Pinterest is making its first major change to Instapaper since acquiring the read-it-later service in August 2016. But it’s not the one you may have expected from an ad-supported company.
Instead of syndicating its own ads on Instapaper’s site and apps, Pinterest is pulling all ads from Instapaper. It’s not a massive change; Instapaper’s apps never featured ads, and its site wasn’t overloaded with ads. But it’s a departure from other “tech platform buys media property” deals like Facebook–Instagram, Yahoo–Tumblr and Google–YouTube that led to an influx of the platform’s ads onto the properties.
But advertising isn’t the only revenue stream Pinterest is eliminating from Instapaper. The company is also turning its $2.99-a-month subscription product, Instapaper Premium, into a free service. As a result, now anyone using Instapaper will be able to search for text within articles, listen to computer-voiced versions of saved articles, get unlimited use of Instapaper’s speed-reading and annotations features and send articles saved to Instapaper to their Amazon Kindles.
Pinterest’s plan appears to be to give people more reasons to use Instapaper to grow its audience, and then figure out how to make money from that increased audience base. That could lead to Pinterest’s ads eventually making their way onto Instapaper’s site and even its apps. But it doesn’t have to.

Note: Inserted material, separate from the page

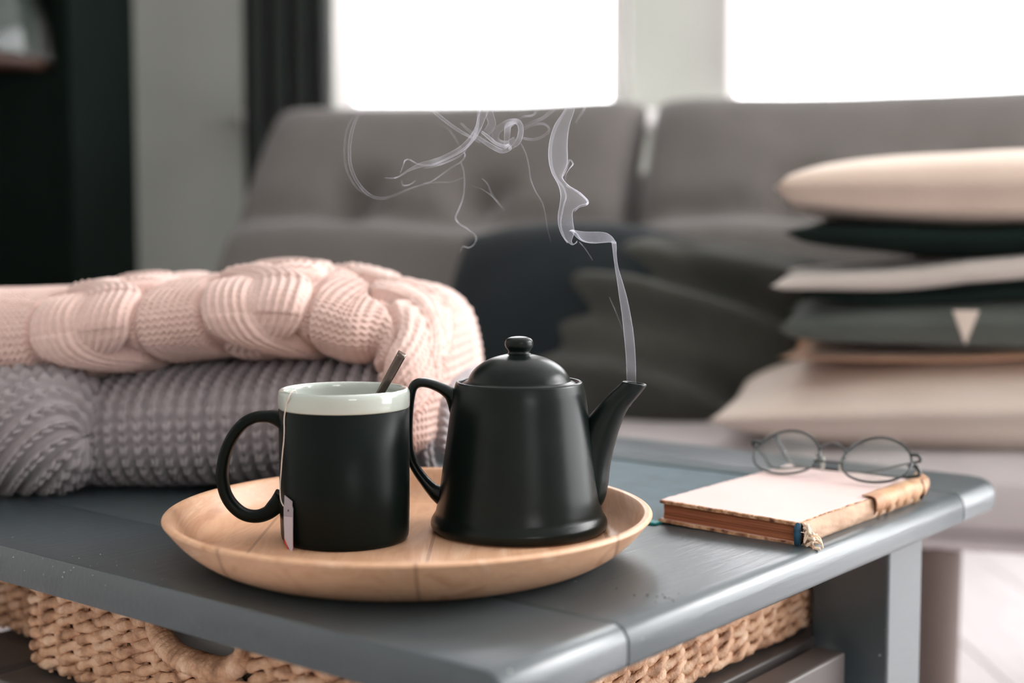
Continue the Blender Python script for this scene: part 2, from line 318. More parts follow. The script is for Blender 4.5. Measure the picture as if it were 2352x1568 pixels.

Two of Instapaper’s previously paid-only, now-free features could be particularly valuable to Pinterest beyond Instapaper: full-text search of articles and unlimited notes. What words or phrases people are searching for within articles and what they’re writing to annotate articles are new signals that Pinterest — which fancies itself as much of a search engine as a social network — can use when figuring out what organic content and ads to show people on Pinterest and potentially on Instapaper.